Task to carry out:
Provide an exact copy of the data, excluding the images.

Supplied material:
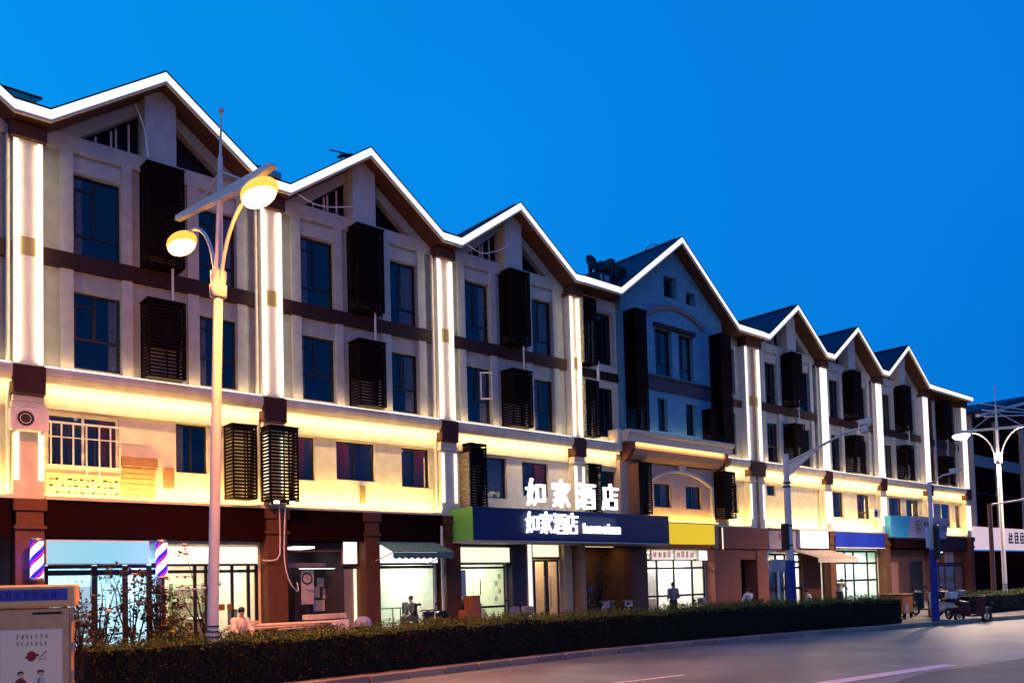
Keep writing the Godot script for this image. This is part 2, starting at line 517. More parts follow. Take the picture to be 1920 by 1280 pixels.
# One gabled house of the terrace. u0: centre of its left column.
func gabled_house(u0: float, label: String, opt := {}) -> Node3D:
	var h := thing("terraced_house", label, "house", Vector3(u0, 0, 0), 0.0, "gabled houses of the lit terrace")
	var o := h.position
	var lit: float = opt.get("lit", 1.0)
	var a := u0
	var w4: Array = opt.get("w4", [["two", 0.0], ["two", 0.0]])
	var w3: Array = opt.get("w3", [["two_high", 0.0], ["two_high", 0.0]])
	var xl := a + 1.13
	var xr := a + 4.48
	var holes := [[xl, 7.85, xl + 1.2, 9.92], [xr, 7.85, xr + 1.13, 9.92], [xl, 10.9, xl + 1.2, 13.12], [xr, 10.9, xr + 1.13, 13.12]]
	var wl := MB.new(o)
	wall_around(wl, a + 0.33, a + 6.27, 7.6, 13.65, -0.2, 0.0, holes)
	obj("wall", wl, M.wall, h)
	for x in [[0.80, 1.12], [2.34, 2.62], [4.14, 4.47], [5.62, 5.92]]:
		obj("pilaster", MB.new(o).box(a + x[0], 7.69, 0.001, a + x[1], 13.66, 0.09), M.trim, h)
	for q in [[1.13, 2.33], [4.48, 5.61]]:
		obj("header_panel", MB.new(o).box(a + q[0], 13.16, 0.001, a + q[1], 13.56, 0.03), M.trim, h)
	# gable: rail, rakes, pier and the dark loft behind
	obj("gable_rail", MB.new(o).prism([Vector2(a + .33, 13.66), Vector2(a + .33, 13.9), Vector2(a + .42, 13.9), Vector2(a + .7, 14.1), Vector2(a + 5.9, 14.1), Vector2(a + 6.18, 13.9), Vector2(a + 6.27, 13.9), Vector2(a + 6.27, 13.66)], -0.2, 0.10), M.trim, h)
	obj("rake_board", MB.new(o).prism([Vector2(a + .7, 14.1), Vector2(a + 1.27, 14.1), Vector2(a + 2.87, 15.33), Vector2(a + 2.87, 15.69)], -0.2, 0.08), M.wall, h)
	obj("rake_board", MB.new(o).prism([Vector2(a + 5.9, 14.1), Vector2(a + 5.32, 14.1), Vector2(a + 3.73, 15.33), Vector2(a + 3.73, 15.69)], -0.2, 0.08), M.wall, h)
	obj("pier", MB.new(o).prism([Vector2(a + 2.87, 13.76), Vector2(a + 2.87, 15.69), Vector2(a + 3.3, 16.0), Vector2(a + 3.73, 15.69), Vector2(a + 3.73, 13.76)], -0.2, 0.42), M.trim, h)
	obj("loft_back", MB.new(o).prism([Vector2(a + .6, 13.9), Vector2(a + 3.3, 15.9), Vector2(a + 6.0, 13.9)], -0.7, -0.6), M.room, h)
	for q in opt.get("bars", [1.75, 2.15, 2.28, 2.62, 4.25, 4.6]):
		var top: float = 14.08 + (q - 1.25) * 0.74 if q < 3.3 else 14.08 + (5.35 - q) * 0.74
		obj("loft_bar", MB.new(o).box(a + q, 14.1, -0.3, a + q + (0.05 if q < 3.3 else 0.04), maxf(14.3, top), -0.26), M.white if q < 2.7 else M.frame, h)
	# floor band
	obj("floor_band", MB.new(o).box(a + .33, 10.46, 0.002, a + 6.27, 10.9, 0.13), M.band, h)
	window(h, xl, 10.9, xl + 1.2, 13.12, w4[0][0], w4[0][1])
	window(h, xr, 10.9, xr + 1.13, 13.12, w4[1][0], w4[1][1])
	window(h, xl, 7.85, xl + 1.2, 9.92, w3[0][0], w3[0][1])
	window(h, xr, 7.85, xr + 1.13, 9.92, w3[1][0], w3[1][1])
	louvre(h, a + 2.84, a + 3.86, 10.93, 13.72, 0.0, 0.68, M.louvre, 0.1, true, 0.86)
	louvre(h, a + 2.84, a + 3.86, 7.76, 9.9, 0.0, 0.68, M.louvre, 0.1, true, 0.55)
	obj("drain_pipe", MB.new(o).tube([Vector3(a + 3.55, 9.95, 0.55), Vector3(a + 3.55, 10.9, 0.55)], 0.035, 8), M.pipe, h)
	if opt.get("own_column", true): obj("downpipe", MB.new(o).tube([Vector3(a - 0.42, 4.3, 0.16), Vector3(a - 0.42, 13.6, 0.16)], 0.055, 8), M.pipe, h)
	if opt.get("own_column", true): column(h, a, 0.33, lit)
	cornice(h, a + 0.375, a + 6.225, lit)
	# second floor
	var holes2 := []
	for w in opt.get("w2", []): holes2.append([w[0], w[1], w[2], w[3]])
	var w2 := MB.new(o)
	wall_around(w2, a + 0.3, a + 6.3, 4.27, 6.675, -0.2, 0.0, holes2)
	obj("second_floor_wall", w2, M.cream, h)
	for w in opt.get("w2", []): window(h, w[0], w[1], w[2], w[3], w[4], w[5], w[6], 0.11, w[7] if w.size() > 7 else null)
	eaves(h, [Vector2(a - 0.02, 13.87), Vector2(a + 0.41, 13.87), Vector2(a + 3.3, 15.97), Vector2(a + 6.19, 13.87), Vector2(a + 6.58, 13.87)], 0.9, -9.0, M.led_roof)
	obj("ridge_cap", MB.new(o).box(a + 3.22, 16.3, -9.0, a + 3.38, 16.36, 0.6), mat(0.3, 0.33, 0.4, 0.4), h)
	# the rest of the house: back, party walls
	obj("rear_wall", MB.new(o).box(a, 0, -9.2, a + BAY, 13.9, -9.0), M.wall, h)
	obj("party_wall", MB.new(o).box(a - 0.1, 0, -9.0, a + 0.1, 13.9, -0.2), M.wall, h)
	obj("floor_slab", MB.new(o).box(a + 0.1, 4.15, -9.0, a + 6.5, 4.25, -0.21), M.wall, h)
	# ground-floor pillar and sign band
	if opt.get("own_column", true): pillar(h, a, M.pillar)
	if opt.get("fascia", true):
		obj("fascia_band", MB.new(o).box(a + 0.38, 3.32, 0.0, a + 6.22, 4.27, 0.42), M.fascia, h)
	else:
		obj("lintel", MB.new(o).box(a + 0.38, 3.32, -0.1, a + 6.22, 4.27, 0.12), M.fascia, h)
	obj("drip_ledge", MB.new(o).box(a + 0.35, 4.275, 0.0, a + 6.25, 4.34, 0.5), M.cream, h)
	return h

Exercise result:
Keep writing the Godot script for this image. This is part 2, starting at line 517. More parts follow. Take the picture to be 1920 by 1280 pixels.
# One gabled house of the terrace. u0: centre of its left column.
func gabled_house(u0: float, label: String, opt := {}) -> Node3D:
	var h := thing("terraced_house", label, "house", Vector3(u0, 0, 0), 0.0, "gabled houses of the lit terrace")
	var o := h.position
	var lit: float = opt.get("lit", 1.0)
	var a := u0
	var w4: Array = opt.get("w4", [["two", 0.0], ["two", 0.0]])
	var w3: Array = opt.get("w3", [["two_high", 0.0], ["two_high", 0.0]])
	var xl := a + 1.13
	var xr := a + 4.48
	var holes := [[xl, 7.85, xl + 1.2, 9.92], [xr, 7.85, xr + 1.13, 9.92], [xl, 10.9, xl + 1.2, 13.12], [xr, 10.9, xr + 1.13, 13.12]]
	var wl := MB.new(o)
	wall_around(wl, a + 0.33, a + 6.27, 7.6, 13.65, -0.2, 0.0, holes)
	obj("wall", wl, M.wall, h)
	for x in [[0.80, 1.12], [2.34, 2.62], [4.14, 4.47], [5.62, 5.92]]:
		obj("pilaster", MB.new(o).box(a + x[0], 7.69, 0.001, a + x[1], 13.66, 0.09), M.trim, h)
	for q in [[1.13, 2.33], [4.48, 5.61]]:
		obj("header_panel", MB.new(o).box(a + q[0], 13.16, 0.001, a + q[1], 13.56, 0.03), M.trim, h)
	# gable: rail, rakes, pier and the dark loft behind
	obj("gable_rail", MB.new(o).prism([Vector2(a + .33, 13.66), Vector2(a + .33, 13.9), Vector2(a + .42, 13.9), Vector2(a + .7, 14.1), Vector2(a + 5.9, 14.1), Vector2(a + 6.18, 13.9), Vector2(a + 6.27, 13.9), Vector2(a + 6.27, 13.66)], -0.2, 0.10), M.trim, h)
	obj("rake_board", MB.new(o).prism([Vector2(a + .7, 14.1), Vector2(a + 1.27, 14.1), Vector2(a + 2.87, 15.33), Vector2(a + 2.87, 15.69)], -0.2, 0.08), M.wall, h)
	obj("rake_board", MB.new(o).prism([Vector2(a + 5.9, 14.1), Vector2(a + 5.32, 14.1), Vector2(a + 3.73, 15.33), Vector2(a + 3.73, 15.69)], -0.2, 0.08), M.wall, h)
	obj("pier", MB.new(o).prism([Vector2(a + 2.87, 13.76), Vector2(a + 2.87, 15.69), Vector2(a + 3.3, 16.0), Vector2(a + 3.73, 15.69), Vector2(a + 3.73, 13.76)], -0.2, 0.42), M.trim, h)
	obj("loft_back", MB.new(o).prism([Vector2(a + .6, 13.9), Vector2(a + 3.3, 15.9), Vector2(a + 6.0, 13.9)], -0.7, -0.6), M.room, h)
	for q in opt.get("bars", [1.75, 2.15, 2.28, 2.62, 4.25, 4.6]):
		var top: float = 14.08 + (q - 1.25) * 0.74 if q < 3.3 else 14.08 + (5.35 - q) * 0.74
		obj("loft_bar", MB.new(o).box(a + q, 14.1, -0.3, a + q + (0.05 if q < 3.3 else 0.04), maxf(14.3, top), -0.26), M.white if q < 2.7 else M.frame, h)
	# floor band
	obj("floor_band", MB.new(o).box(a + .33, 10.46, 0.002, a + 6.27, 10.9, 0.13), M.band, h)
	window(h, xl, 10.9, xl + 1.2, 13.12, w4[0][0], w4[0][1])
	window(h, xr, 10.9, xr + 1.13, 13.12, w4[1][0], w4[1][1])
	window(h, xl, 7.85, xl + 1.2, 9.92, w3[0][0], w3[0][1])
	window(h, xr, 7.85, xr + 1.13, 9.92, w3[1][0], w3[1][1])
	louvre(h, a + 2.84, a + 3.86, 10.93, 13.72, 0.0, 0.68, M.louvre, 0.1, true, 0.86)
	louvre(h, a + 2.84, a + 3.86, 7.76, 9.9, 0.0, 0.68, M.louvre, 0.1, true, 0.55)
	obj("drain_pipe", MB.new(o).tube([Vector3(a + 3.55, 9.95, 0.55), Vector3(a + 3.55, 10.9, 0.55)], 0.035, 8), M.pipe, h)
	if opt.get("own_column", true): obj("downpipe", MB.new(o).tube([Vector3(a - 0.42, 4.3, 0.16), Vector3(a - 0.42, 13.6, 0.16)], 0.055, 8), M.pipe, h)
	if opt.get("own_column", true): column(h, a, 0.33, lit)
	cornice(h, a + 0.375, a + 6.225, lit)
	# second floor
	var holes2 := []
	for w in opt.get("w2", []): holes2.append([w[0], w[1], w[2], w[3]])
	var w2 := MB.new(o)
	wall_around(w2, a + 0.3, a + 6.3, 4.27, 6.675, -0.2, 0.0, holes2)
	obj("second_floor_wall", w2, M.cream, h)
	for w in opt.get("w2", []): window(h, w[0], w[1], w[2], w[3], w[4], w[5], w[6], 0.11, w[7] if w.size() > 7 else null)
	eaves(h, [Vector2(a - 0.02, 13.87), Vector2(a + 0.41, 13.87), Vector2(a + 3.3, 15.97), Vector2(a + 6.19, 13.87), Vector2(a + 6.58, 13.87)], 0.9, -9.0, M.led_roof)
	obj("ridge_cap", MB.new(o).box(a + 3.22, 16.3, -9.0, a + 3.38, 16.36, 0.6), mat(0.3, 0.33, 0.4, 0.4), h)
	# the rest of the house: back, party walls
	obj("rear_wall", MB.new(o).box(a, 0, -9.2, a + BAY, 13.9, -9.0), M.wall, h)
	obj("party_wall", MB.new(o).box(a - 0.1, 0, -9.0, a + 0.1, 13.9, -0.2), M.wall, h)
	obj("floor_slab", MB.new(o).box(a + 0.1, 4.15, -9.0, a + 6.5, 4.25, -0.21), M.wall, h)
	# ground-floor pillar and sign band
	if opt.get("own_column", true): pillar(h, a, M.pillar)
	if opt.get("fascia", true):
		obj("fascia_band", MB.new(o).box(a + 0.38, 3.32, 0.0, a + 6.22, 4.27, 0.42), M.fascia, h)
	else:
		obj("lintel", MB.new(o).box(a + 0.38, 3.32, -0.1, a + 6.22, 4.27, 0.12), M.fascia, h)
	obj("drip_ledge", MB.new(o).box(a + 0.35, 4.275, 0.0, a + 6.25, 4.34, 0.5), M.cream, h)
	return h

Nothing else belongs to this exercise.